Tidak jarang petani yang mempunyai lahan pertanian yang berdampingan dengan aktivitas industri pertambangan. Banyak yang mengkhawatirkan bahwa ini bisa menjadi ancaman bagi lingkungan dan kesehatan manusia.
Untuk mencegah hal itu terjadi, maka diperlukan tindakan pemulihan (remediasi) agar lahan yang tercemar dapat digunakan kembali untuk kegiatan bertani secara aman.
Disamping metode remediasi rekayasa fisik dan kimia yang sudah dilakukan, saat ini pemerintah mulai meningkatkan penggunaan tanaman sebagai agensia pembersih lingkungan atau lahan yang tercemar.
Fitoremediasi adalah metode untuk mencuci limbah menggunakan tanaman. Pencucian ini dapat berupa penghancuran, inaktivasi maupun imobilisasi limbah ke bentuk yang tidak berbahaya.
Kemampuan tumbuhan untuk menyerap limbah sangat bervariasi sehingga hanya tumbuhan yang memiliki sifat hiperakumulator pada logam berat spesifik yang digunakan untuk fitoremediasi.
Hiperakumulator adalah kemampuan tanaman menyerap logam melalui akar, kemudian diakumulasi di dalam tubuhnya untuk diolah kembali atau dibuang saat panen. Sehingga tanaman dipanen secara berkala untuk kemudian dimusnahkan.

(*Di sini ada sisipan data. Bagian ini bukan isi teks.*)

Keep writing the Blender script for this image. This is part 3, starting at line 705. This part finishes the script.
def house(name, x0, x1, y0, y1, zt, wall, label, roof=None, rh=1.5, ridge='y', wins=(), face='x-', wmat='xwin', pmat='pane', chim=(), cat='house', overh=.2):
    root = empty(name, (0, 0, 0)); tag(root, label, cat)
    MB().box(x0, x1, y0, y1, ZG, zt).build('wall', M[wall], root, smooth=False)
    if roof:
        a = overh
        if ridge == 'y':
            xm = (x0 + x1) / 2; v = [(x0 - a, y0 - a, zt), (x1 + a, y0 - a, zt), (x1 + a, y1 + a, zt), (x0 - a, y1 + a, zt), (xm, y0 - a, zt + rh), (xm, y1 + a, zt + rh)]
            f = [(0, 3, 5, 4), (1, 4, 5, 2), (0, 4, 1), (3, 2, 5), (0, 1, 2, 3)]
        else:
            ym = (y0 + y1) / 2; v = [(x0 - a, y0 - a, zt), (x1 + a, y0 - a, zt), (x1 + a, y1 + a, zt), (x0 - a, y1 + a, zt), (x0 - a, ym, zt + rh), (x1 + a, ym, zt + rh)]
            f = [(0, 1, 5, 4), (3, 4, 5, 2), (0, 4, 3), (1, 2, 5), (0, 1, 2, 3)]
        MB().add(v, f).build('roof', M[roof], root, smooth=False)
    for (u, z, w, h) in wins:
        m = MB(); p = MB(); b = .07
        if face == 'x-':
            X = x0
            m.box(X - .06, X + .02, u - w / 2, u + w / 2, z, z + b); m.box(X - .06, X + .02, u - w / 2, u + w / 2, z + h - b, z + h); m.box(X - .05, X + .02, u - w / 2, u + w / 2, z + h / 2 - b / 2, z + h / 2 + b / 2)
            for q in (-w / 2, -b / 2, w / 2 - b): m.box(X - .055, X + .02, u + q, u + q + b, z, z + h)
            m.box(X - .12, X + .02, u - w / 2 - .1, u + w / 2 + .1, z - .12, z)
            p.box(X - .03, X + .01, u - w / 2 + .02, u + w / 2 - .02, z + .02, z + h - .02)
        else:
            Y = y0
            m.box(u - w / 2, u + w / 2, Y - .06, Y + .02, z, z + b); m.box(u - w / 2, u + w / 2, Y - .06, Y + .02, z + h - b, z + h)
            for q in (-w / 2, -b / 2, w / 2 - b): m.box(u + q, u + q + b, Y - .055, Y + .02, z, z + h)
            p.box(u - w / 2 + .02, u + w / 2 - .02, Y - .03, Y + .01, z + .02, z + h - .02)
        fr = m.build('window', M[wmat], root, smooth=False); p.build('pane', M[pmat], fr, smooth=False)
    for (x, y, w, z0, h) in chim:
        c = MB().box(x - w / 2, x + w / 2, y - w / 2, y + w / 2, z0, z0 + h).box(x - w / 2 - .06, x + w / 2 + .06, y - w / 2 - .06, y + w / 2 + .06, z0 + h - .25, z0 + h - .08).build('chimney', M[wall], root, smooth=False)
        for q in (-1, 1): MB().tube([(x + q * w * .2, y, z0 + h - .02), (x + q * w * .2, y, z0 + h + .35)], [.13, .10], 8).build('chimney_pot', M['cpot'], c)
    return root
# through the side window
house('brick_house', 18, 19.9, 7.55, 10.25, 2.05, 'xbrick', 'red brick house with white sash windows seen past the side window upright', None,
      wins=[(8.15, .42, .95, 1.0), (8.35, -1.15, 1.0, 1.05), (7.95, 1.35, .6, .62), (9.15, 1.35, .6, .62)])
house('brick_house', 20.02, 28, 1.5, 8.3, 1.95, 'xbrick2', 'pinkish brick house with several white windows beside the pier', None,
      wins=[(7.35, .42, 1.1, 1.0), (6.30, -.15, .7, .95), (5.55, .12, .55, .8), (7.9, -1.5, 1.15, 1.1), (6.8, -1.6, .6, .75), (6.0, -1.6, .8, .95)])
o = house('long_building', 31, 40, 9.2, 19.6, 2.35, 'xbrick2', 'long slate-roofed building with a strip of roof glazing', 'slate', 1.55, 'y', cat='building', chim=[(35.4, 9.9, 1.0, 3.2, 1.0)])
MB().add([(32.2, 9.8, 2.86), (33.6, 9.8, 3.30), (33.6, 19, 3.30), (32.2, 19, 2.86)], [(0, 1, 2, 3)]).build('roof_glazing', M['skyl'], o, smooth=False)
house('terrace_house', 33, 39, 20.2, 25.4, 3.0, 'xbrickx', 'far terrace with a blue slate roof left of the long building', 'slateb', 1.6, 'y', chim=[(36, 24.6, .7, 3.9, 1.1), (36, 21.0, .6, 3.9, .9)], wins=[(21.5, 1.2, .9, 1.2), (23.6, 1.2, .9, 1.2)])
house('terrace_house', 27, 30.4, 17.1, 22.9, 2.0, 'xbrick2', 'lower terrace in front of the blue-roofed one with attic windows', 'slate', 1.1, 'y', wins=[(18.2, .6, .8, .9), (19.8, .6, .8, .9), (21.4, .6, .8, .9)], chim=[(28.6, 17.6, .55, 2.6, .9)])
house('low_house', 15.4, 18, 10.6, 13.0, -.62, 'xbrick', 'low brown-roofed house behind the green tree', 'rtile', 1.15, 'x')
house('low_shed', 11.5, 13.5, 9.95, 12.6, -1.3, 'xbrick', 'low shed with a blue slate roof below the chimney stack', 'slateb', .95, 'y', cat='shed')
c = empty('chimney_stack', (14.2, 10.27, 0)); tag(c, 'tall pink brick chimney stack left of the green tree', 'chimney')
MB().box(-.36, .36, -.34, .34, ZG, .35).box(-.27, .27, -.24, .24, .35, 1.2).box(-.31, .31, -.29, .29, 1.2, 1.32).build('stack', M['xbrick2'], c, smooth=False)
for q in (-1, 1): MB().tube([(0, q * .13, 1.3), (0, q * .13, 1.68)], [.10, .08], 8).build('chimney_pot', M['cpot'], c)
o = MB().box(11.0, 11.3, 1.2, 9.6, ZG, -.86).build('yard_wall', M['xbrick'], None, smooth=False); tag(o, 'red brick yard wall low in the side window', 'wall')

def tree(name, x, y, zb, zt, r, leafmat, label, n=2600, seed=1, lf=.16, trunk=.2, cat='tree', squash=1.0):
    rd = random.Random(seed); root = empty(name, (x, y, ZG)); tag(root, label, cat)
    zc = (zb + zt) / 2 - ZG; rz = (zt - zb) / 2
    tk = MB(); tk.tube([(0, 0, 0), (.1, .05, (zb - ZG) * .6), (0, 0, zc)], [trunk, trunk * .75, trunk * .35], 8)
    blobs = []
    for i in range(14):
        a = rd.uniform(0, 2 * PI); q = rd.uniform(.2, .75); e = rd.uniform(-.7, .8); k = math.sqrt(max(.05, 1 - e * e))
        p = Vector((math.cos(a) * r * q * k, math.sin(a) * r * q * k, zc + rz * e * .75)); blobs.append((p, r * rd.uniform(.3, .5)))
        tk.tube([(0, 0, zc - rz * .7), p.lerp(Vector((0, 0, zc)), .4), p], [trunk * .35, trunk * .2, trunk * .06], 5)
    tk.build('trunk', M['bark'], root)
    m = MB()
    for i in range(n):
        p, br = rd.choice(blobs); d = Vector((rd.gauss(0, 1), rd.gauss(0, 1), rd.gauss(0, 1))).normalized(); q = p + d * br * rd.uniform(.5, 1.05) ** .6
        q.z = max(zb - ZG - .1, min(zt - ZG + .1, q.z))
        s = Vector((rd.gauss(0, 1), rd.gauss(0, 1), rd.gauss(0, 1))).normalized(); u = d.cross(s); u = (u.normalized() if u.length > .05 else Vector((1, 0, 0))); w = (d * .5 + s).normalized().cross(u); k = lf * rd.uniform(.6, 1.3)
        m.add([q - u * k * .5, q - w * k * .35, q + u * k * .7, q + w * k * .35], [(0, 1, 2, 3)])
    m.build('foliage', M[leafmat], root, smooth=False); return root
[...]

Tanaman yang dapat digunakan sebagai fitoremediasi adalah tanaman yang mempunyai beberapa sifat seperti: mampu mengkonsumsi air dalam jumlah yang banyak pada waktu yang singkat, mampu meremediasi lebih dari satu polutan, toleran terhadap polutan serta mempunyai pertumbuhan yang cepat.
Adapun jenis tanaman yang dapat digunakan adalah bayam-bayaman, kangkung, gulma (putri malu, beberapa jenis rumputan, gulma perairan), bunga matahari dan azolla.
Sementara logam berat yang bisa diakumulasi oleh tanaman tersebut adalah kadnium (Cd), seng (Zn), kobalt (Co), tembaga (Cu), timbal (Pb), merkuri (Hg), mangan (Mn), nikel (Ni), minyak bumi dan bahan radioaktif.
Beberapa contoh penerapan fitoremediasi lainnya adalah dilakukan dengan metode wet landatau waste water garden. Limbah dialirkan ke kolam penampungan yang ditanami tumbuhan air yang bersifat hiperakumulator (contoh: eceng gondok, kayu apu).
Sistem ini sudah digunakan di beberapa daerah seperti Bali dan pabrik bahan peledak di Tenessee, Amerika Serikat. Bunga matahari digunakan sebagai fitoremediasi untuk menanggulangi cemaran radiasi nuklir pada tanah setelah bencana kebocoran nuklir di Chernobyl, Hiroshima dan Fukushima.
Fitoremediasi merupakan suatu sistem remediasi yang menarik namun masih merupakan teknologi yang sedang berada dalam tahap awal perkembangan. Kemajuan dalam pemahaman berbagai disiplin ilmu, terutama dalam fisiologi tumbuhan dan genetika akan mendorong perkembangan teknologi ini secara lebih cepat.
Sebagai suatu teknologi yang sedang berkembang, fitoremediasi telah menarik banyak pihak termasuk peneliti dan pengusaha. Di Indonesia masalah pencemaran terus dihadapi sesuai dengan kemajuan industri sehingga usaha remediasi serta pencegahan pencemaran perlu diperhatikan.
Fitoremediasi diharapkan dapat memberikan sumbangan yang nyata dan praktis bagi usaha mempertahankan dan memperbaiki kualitas lingkungan di Indonesia.